MQAの技術にはミュージックレーベルやディストリビューター、ストリーミングサービスなど様々なコンテンツ制作サイドが強い関心を抱いている。今回のCESで発表された「TIDAL」は、昨年10月からCD品質のロスレス音楽ストリーミング配信をアメリカ、カナダ、UKの各地域でスタートした。月額利用料金19.99ドル(約2,400円)で、約2,500万タイトルが聴き放題。2015年前半にはMQA対応のロスレスストリーミング配信がスタートする予定で、メリディアンのデジタルミュージックシステム「Sooloos」などを使って楽しめるようになる。

さらにメリディアン・オーディオの広報担当者によれば、TIDALは2015年の後半までにワールドワイドでサービスの提供を検討しているという。日本ではハイレス・ミュージック(株)がメリディアン・オーディオの製品を取り扱っているが、ヘッドホンアンプの“Prime”「PHA-1」(関連ニュース)がMQA対応アップデートを予定している。ハードとともにMQAの音源が楽しめる日が来るのもそう遠くなさそうだ。
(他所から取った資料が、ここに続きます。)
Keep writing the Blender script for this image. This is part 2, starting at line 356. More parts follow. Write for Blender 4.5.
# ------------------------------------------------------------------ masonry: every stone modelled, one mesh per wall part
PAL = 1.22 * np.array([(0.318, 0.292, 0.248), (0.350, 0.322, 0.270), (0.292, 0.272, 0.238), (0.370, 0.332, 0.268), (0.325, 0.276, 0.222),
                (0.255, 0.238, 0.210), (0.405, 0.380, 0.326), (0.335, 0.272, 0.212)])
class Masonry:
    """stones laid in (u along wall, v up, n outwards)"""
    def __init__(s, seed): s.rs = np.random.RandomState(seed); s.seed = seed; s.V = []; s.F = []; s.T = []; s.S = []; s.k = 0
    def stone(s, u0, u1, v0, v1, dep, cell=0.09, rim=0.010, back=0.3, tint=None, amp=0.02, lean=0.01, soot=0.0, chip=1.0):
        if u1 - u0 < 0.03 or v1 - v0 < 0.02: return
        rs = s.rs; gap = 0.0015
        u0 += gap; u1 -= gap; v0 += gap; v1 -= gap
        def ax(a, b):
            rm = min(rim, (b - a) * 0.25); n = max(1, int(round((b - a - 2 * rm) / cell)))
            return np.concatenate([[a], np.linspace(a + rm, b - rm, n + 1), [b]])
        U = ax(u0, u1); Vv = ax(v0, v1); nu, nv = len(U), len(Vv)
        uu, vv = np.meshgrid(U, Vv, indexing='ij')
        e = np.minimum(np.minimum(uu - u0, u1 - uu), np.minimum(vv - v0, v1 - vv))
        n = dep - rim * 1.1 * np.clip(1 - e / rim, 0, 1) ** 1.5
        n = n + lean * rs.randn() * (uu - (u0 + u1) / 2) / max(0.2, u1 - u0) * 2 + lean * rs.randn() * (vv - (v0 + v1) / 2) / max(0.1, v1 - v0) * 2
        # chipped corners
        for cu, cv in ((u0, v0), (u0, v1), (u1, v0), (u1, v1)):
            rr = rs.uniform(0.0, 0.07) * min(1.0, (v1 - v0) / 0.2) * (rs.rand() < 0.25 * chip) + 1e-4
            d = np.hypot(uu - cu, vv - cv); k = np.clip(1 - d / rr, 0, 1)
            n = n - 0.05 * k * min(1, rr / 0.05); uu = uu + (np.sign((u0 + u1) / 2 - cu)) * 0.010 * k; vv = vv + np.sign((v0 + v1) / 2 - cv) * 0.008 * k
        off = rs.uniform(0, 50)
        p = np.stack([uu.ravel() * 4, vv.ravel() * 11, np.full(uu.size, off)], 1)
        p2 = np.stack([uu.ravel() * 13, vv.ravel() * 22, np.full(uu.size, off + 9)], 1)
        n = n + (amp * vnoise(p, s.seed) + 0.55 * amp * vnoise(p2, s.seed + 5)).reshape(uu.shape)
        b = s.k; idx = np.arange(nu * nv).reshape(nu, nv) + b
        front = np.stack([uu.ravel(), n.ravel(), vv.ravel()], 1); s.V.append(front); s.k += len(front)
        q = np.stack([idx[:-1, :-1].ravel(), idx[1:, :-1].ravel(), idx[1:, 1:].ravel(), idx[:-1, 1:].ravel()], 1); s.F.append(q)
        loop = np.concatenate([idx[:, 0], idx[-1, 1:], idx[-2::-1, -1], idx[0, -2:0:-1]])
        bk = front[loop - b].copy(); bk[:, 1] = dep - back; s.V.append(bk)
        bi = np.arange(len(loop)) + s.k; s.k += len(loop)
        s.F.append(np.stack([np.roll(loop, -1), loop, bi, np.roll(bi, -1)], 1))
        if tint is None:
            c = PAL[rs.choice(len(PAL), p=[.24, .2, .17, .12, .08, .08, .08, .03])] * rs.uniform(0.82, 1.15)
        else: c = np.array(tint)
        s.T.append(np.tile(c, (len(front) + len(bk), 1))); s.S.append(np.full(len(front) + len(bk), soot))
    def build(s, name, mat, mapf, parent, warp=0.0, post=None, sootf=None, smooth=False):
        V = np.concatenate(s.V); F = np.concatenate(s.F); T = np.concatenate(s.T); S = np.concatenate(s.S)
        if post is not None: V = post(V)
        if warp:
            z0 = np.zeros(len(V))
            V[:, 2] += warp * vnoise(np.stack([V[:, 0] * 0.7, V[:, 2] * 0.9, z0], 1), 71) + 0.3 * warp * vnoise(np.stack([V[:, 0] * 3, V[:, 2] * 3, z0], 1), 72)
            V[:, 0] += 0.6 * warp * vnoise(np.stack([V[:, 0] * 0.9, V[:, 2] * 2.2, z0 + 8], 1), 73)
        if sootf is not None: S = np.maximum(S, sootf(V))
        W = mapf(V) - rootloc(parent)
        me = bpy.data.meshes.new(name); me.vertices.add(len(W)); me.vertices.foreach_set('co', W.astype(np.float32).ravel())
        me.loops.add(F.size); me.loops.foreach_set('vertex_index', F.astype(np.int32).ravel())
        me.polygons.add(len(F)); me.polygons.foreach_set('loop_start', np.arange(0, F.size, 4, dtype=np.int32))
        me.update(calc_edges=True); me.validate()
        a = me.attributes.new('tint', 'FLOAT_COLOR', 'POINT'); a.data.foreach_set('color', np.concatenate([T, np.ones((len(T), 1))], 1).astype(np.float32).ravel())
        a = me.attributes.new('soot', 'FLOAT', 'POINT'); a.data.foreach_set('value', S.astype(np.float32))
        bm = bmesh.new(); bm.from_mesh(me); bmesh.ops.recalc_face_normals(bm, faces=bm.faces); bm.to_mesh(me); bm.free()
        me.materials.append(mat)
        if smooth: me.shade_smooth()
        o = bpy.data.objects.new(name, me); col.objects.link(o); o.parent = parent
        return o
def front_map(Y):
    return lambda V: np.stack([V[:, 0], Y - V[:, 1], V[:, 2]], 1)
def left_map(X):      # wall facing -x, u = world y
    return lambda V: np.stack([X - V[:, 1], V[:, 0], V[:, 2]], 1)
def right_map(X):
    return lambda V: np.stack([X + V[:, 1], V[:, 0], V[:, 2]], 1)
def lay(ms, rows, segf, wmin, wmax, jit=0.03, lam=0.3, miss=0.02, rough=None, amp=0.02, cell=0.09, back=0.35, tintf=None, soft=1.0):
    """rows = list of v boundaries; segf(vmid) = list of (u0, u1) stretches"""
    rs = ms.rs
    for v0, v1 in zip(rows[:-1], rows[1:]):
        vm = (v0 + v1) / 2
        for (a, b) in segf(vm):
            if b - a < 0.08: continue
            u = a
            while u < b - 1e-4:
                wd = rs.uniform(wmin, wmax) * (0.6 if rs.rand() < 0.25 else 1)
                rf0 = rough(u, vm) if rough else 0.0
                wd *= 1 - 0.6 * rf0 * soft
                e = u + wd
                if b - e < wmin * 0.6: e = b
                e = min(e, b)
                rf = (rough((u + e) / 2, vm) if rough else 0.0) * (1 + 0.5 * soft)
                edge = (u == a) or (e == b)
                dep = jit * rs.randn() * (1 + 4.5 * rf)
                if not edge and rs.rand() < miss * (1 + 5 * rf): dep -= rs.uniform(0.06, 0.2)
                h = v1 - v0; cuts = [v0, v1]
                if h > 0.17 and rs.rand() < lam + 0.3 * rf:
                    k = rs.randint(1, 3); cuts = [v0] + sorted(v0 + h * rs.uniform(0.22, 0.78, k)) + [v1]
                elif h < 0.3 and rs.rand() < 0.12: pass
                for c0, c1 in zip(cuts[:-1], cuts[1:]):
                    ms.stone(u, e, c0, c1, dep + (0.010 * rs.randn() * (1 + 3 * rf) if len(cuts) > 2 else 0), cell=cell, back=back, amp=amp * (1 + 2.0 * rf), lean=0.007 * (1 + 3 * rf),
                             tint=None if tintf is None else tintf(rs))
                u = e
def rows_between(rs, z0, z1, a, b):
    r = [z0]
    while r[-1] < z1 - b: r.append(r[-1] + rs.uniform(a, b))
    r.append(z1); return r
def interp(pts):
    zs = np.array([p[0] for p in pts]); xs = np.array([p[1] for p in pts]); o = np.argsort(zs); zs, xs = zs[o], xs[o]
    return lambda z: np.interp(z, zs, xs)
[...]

ヘッドホンアンプ「PHA-1」(写真上段)もアップデートでMQA対応を予定する

CESの会場では、メリディアン・オーディオのデジタルミュージックシステム「Sooloos」とDSP搭載スピーカーシステム「DSP7200」の組み合わせによるMQA音源のデモが体験できた。MQAの効果を非対応音源と比較するデモではなかったため、MQA音源単体のインプレッションを報告するが、立体感とディティールの解像感が極めて豊かなサウンドで、音像の広がりも、これまでに聴いたハイレゾ音源とは別種の感覚だ。特に楽器の音は正確に揃ったアタックと明瞭なセパレーションを特徴としており、ビビッドで鮮度の高いリアルな音が再現される。